◆ Task details
Take every line from the first down to the line with "rp('end_tab', b)" and set it down exactly, without the pictures.

______________________________

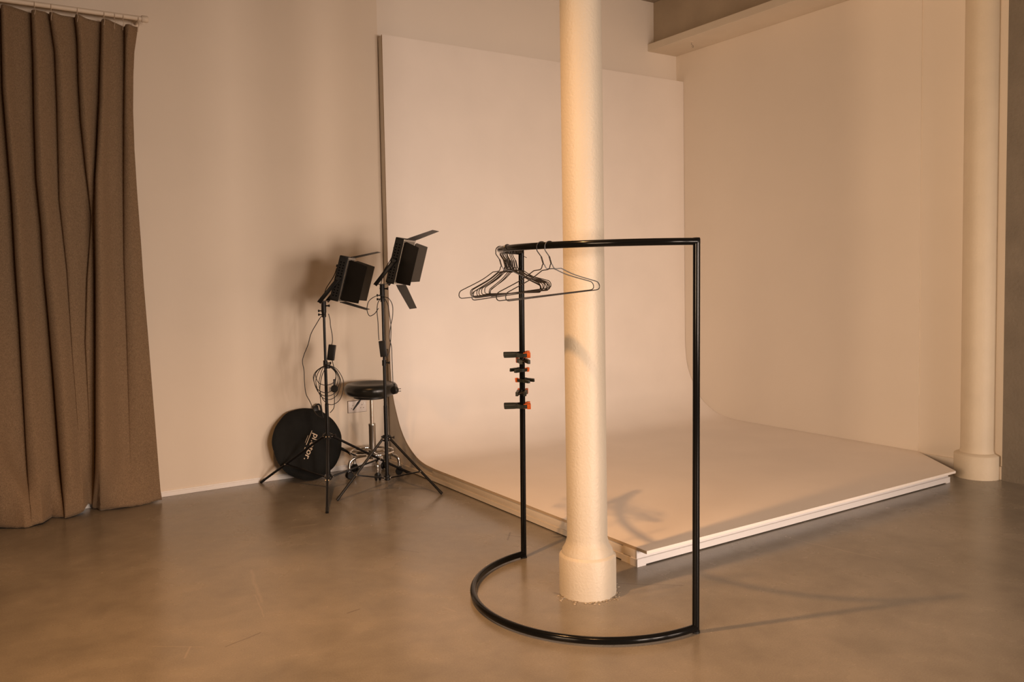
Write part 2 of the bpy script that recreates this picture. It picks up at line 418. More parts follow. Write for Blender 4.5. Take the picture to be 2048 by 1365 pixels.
# mitred square ends at the rail corners
for p, t in ((P1, T1), (P2, T2)):
    b = BM(); lathe(b, [(RB*.6, ZT-.014), (RB*1.02, ZT-.008), (RB*1.02, ZT+.008), (RB*.9, ZT+.0145)], 16, c=(t.x, t.y, 0)); rp('corner_cap', b)
    b = BM(); lathe(b, [(RB*1.15, 0), (RB*1.15, .008)], 16, c=(p.x, p.y, 0)); rp('foot', b, M['black_plastic'])
b = BM()  # little metal tab at the rear post's top
for sg in (0,): box(b, -.006, .030, -.011, .011, -.002, .0005, 0, Matrix.Translation(T2+Vector((0, 0, ZT-.0145)))@Matrix.Rotation(-.55, 4, 'Z')@Matrix.Rotation(.5, 4, 'Y'))
rp('end_tab', b)

# ---------------------------------------------------------------- wire hangers
def hanger_meshes():
    bm = BM(); rw = .0021
    hook = []
    for k in range(15):
        a = math.radians(-15+k*14.5); hook.append(Vector((.0215*math.cos(a), 0, .0215*math.sin(a)-.0045)))
    hook += [Vector((-.0225, 0, -.014)), Vector((-.019, 0, -.022)), Vector((-.012, 0, -.033)), Vector((-.006, 0, -.043))]
    tube(bm, spline(hook, 2), rw, 7)
    n = 26; tw = []
    for s in (0, PI):                                      # the twisted neck
        tube(bm, [Vector((-.006+.006*i/n+math.cos(i*.85+s)*.0016, math.sin(i*.85+s)*.0016, -.042-.030*i/n)) for i in range(n+1)], rw*.9, 6)
    me_hook = bm
    bm = BM()
    half = [(.0, -.072), (.0045, -.077), (.0075, -.085), (.012, -.092), (.020, -.0945), (.040, -.0955), (.048, -.099), (.088, -.122), (.130, -.140), (.185, -.161), (.199, -.168), (.2055, -.180), (.2045, -.192), (.197, -.198), (.185, -.199)]
    L_ = [Vector((x*1.03, 0, z)) for x, z in half]; Rr = [Vector((-x*1.03, 0, z)) for x, z in half[::-1]]
    pts = spline(L_, 3)+spline(Rr, 3)
    tube(bm, pts, rw, 7, closed=True)
    return me_hook, bm
hk, hf = hanger_meshes()
hanger0 = thing('wire_hanger', (0, 0, 0), '', 'hanger', 'black wire hangers on the clothes rail')
o1 = obj('hook', hk, M['wire'], hanger0); o2 = obj('frame', hf, M['wire'], hanger0)
def place_hanger(s, yaw_off, roll, label, first=False, pitch=0):
    h = hanger0
    if not first:
        h = hanger0.copy(); COL.objects.link(h)
        for ch in (o1, o2):
            c = ch.copy(); COL.objects.link(c); c.parent = h
    c0 = arc_center(SAG)+lean; p = top_pt(s); rad = (p-Vector((c0.x, c0.y, p.z))); rad.z = 0
    ang = math.atan2(rad.y, rad.x)+PI        # local -x points away from the arc's centre
    h.matrix_world = Matrix.Translation(p+Vector((0, 0, -.001))) @ Matrix.Rotation(ang+math.radians(yaw_off), 4, 'Z') @ Matrix.Rotation(math.radians(pitch), 4, 'X') @ Matrix.Rotation(math.radians(roll), 4, 'Y')
    h['label'] = label; return h
place_hanger(.439, -25, -5, 'black wire hanger on the front rail, left of the two nearest the pillar', True)
place_hanger(.410, -24, -5, 'black wire hanger on the front rail whose end reaches across the cream pillar')
place_hanger(.745, 20, -4, 'black wire hanger at the left bend of the rail, its end furthest left of all')
place_hanger(.62, 20, -5, 'black wire hanger on the front rail just ahead of the tight bunch', )
BUNCH = 'black wire hanger in the tight bunch beside the rear post of the rack'
rnd = random.Random(11)
for k in range(10):
    s = .855+.0122*k
    place_hanger(s, -19+rnd.uniform(-11, 13), rnd.uniform(-7, -1), BUNCH, pitch=rnd.uniform(-2, 2))

# ---------------------------------------------------------------- spring clamps on the rear post
def clamp(z, ang, tilt, label, big=1.0):
    """local x: from the handles (-) to the jaws (+); the jaws grip the post standing at the origin"""
    t = thing('spring_clamp', (0, 0, 0), label, 'clamp', 'spring clamps on the rear post')
    for s in (1, -1):
        bm = BM()                                             # lever: handle + jaw arm, either side of the post
        poly = [(-.092, .014), (-.088, .026), (-.045, .025), (-.028, .022), (-.012, .027), (.010, .026), (.024, .023), (.030, .018), (.028, .016), (.012, .0165), (-.014, .0155), (-.030, .010), (-.050, .012)]
        poly = [(u, v*s) for u, v in poly]
        prism(bm, poly, -.0095, .0095, lambda u, v, w: Vector((u, v, w)))
        obj('lever', bm, M['clamp'], t, smooth=False)
        bm = BM(); box(bm, .004, .030, s*.0175-.0035, s*.0175+.0035, -.0125, .0125, .0015)
        box(bm, .022, .040, min(s*.012, s*.026), max(s*.012, s*.026), -.0135, .0135, .002)
        tag(obj('jaw_pad', bm, M['orange'], t), 'orange jaw pad')
    bm = BM(); tube(bm, [(-.030, 0, -.0125), (-.030, 0, .0125)], .006, 10); box(bm, -.038, -.022, -.016, .016, -.006, .006, .001); obj('pivot', bm, M['black_plastic'], t)
    bm = BM(); tube(bm, spline([(-.060, -.016, 0), (-.048, -.008, 0), (-.040, 0, 0), (-.048, .008, 0), (-.060, .016, 0)], 4), .0018, 6); obj('spring', bm, M['chrome_dull'], t)
    p = P2.lerp(T2, z/ZT)
    t.matrix_world = Matrix.Translation((p.x, p.y, z)) @ Matrix.Rotation(ang, 4, 'Z') @ Matrix.Rotation(math.radians(tilt), 4, 'X') @ Matrix.Diagonal((big, big, big, 1))
    return t
va = math.atan2(RT.y, RT.x)                                     # direction across the view
vf = math.atan2(F.y, F.x)
clamp(1.022, va+.06, 8, 'spring clamp with its handle pointing left, topmost on the rear post')
clamp(.992, vf+.15, 0, 'spring clamp pointing away, just under the topmost one')
clamp(.948, va+.85, 8, 'spring clamp with short handle to the left, third down the rear post', .8)
clamp(.896, va+PI-.9, -8, 'spring clamp with its handle to the right, halfway down the row', .8)
clamp(.836, vf-.1, 0, 'spring clamp with both orange pads beside the post, second from the bottom')
clamp(.768, va+.05, 8, 'spring clamp with its handle pointing left, lowest on the rear post')

# ---------------------------------------------------------------- light stands
def light_stand(base, feet, hub_z, col_z, top_z, label, lean_=(0, 0)):
    B0 = Vector((base[0], base[1], 0)); t = thing('light_stand', B0, label, 'light stand', 'light stands by the tan wall')
    def p_(name, bm, m=M['black_metal'], parent=None):
        o = obj(name, bm, m); o.parent = parent or t
        if parent is None: o.matrix_parent_inverse = Matrix.Translation(-B0)
        return o
    def ax(z): return B0+Vector((lean_[0]*z, lean_[1]*z, z))
    bm = BM(); tube(bm, [ax(col_z-.02), ax(hub_z+.22)], .0125, 14); p_('pole', bm)
    bm = BM(); tube(bm, [ax(hub_z+.2), ax(.86)], .0105, 14); p_('pole', bm)
    bm = BM(); tube(bm, [ax(.84), ax(top_z)], .0088, 14); p_('pole', bm)
    for z, side in ((.855, 1), (top_z-.045, -1), (top_z-.02, -1)):
        bm = BM(); tube(bm, [ax(z-.018), ax(z+.018)], .0145, 14); c = p_('collar', bm, M['black_plastic'])
        bm = BM(); d = RT*side; tube(bm, [ax(z), ax(z)+d*.03], .004, 8); disc(bm, ax(z)+d*.034, d, .009, .008, 12, .002); p_('knob', bm, M['black_plastic'])
    bm = BM(); tube(bm, [ax(hub_z-.018), ax(hub_z+.022)], .021, 16); disc(bm, ax(hub_z+.012), (0, 0, 1), .034, .008, 18, .002)
    tube(bm, [ax(hub_z+.006), ax(hub_z+.006)+RT*.05], .005, 8); disc(bm, ax(hub_z+.006)+RT*.052, RT, .010, .007, 12, .002); p_('hub', bm, M['black_plastic'])
    bm = BM(); tube(bm, [ax(col_z-.016), ax(col_z+.016)], .019, 16); disc(bm, ax(col_z), (0, 0, 1), .030, .007, 18, .002); p_('lower_collar', bm, M['black_plastic'])
    for f in feet:
        fv = Vector((f[0], f[1], .007)); d = (fv-B0); d.z = 0; d.normalize()
        top = ax(hub_z)+d*.028; mid = top.lerp(fv, .60); low = ax(col_z)+d*.026
        tan = Vector((-d.y, d.x, 0))
        bm = BM(); e = fv-(fv-top).normalized()*.0
        tube(bm, [top, fv.lerp(top, .03)], .0085, 12); lg = p_('leg', bm)
        bm = BM(); tube(bm, [fv.lerp(top, .055), fv], .0100, 12); tag(p_('rubber_tip', bm, M['black_plastic']), None)
        bm = BM(); box(bm, -.0085, .0085, -.004, .004, 0, (mid-low).length, .001, axis_mtx2(low, mid-low, tan)); p_('brace', bm)
        for q in (top, mid, low):
            bm = BM(); disc(bm, q, tan, .0055, .026, 10, .001); p_('rivet', bm, M['chrome_dull'])
    return t
S1 = (-.662, 2.322); S2 = (-.354, 2.062)
stand1 = light_stand(S1, [(-.985, 2.782), (-.885, 1.773), (-.031, 2.389)], .362, .085, 1.225, 'black tripod light stand with a coiled cable, before the round bag')
stand2 = light_stand(S2, [(-.73, 2.007), (-.115, 1.742), (-.205, 2.405)], .350, .088, 1.322, 'black tripod light stand in front of the black stool')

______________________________

◆ Finished answer
Write part 2 of the bpy script that recreates this picture. It picks up at line 418. More parts follow. Write for Blender 4.5. Take the picture to be 2048 by 1365 pixels.
# mitred square ends at the rail corners
for p, t in ((P1, T1), (P2, T2)):
    b = BM(); lathe(b, [(RB*.6, ZT-.014), (RB*1.02, ZT-.008), (RB*1.02, ZT+.008), (RB*.9, ZT+.0145)], 16, c=(t.x, t.y, 0)); rp('corner_cap', b)
    b = BM(); lathe(b, [(RB*1.15, 0), (RB*1.15, .008)], 16, c=(p.x, p.y, 0)); rp('foot', b, M['black_plastic'])
b = BM()  # little metal tab at the rear post's top
for sg in (0,): box(b, -.006, .030, -.011, .011, -.002, .0005, 0, Matrix.Translation(T2+Vector((0, 0, ZT-.0145)))@Matrix.Rotation(-.55, 4, 'Z')@Matrix.Rotation(.5, 4, 'Y'))
rp('end_tab', b)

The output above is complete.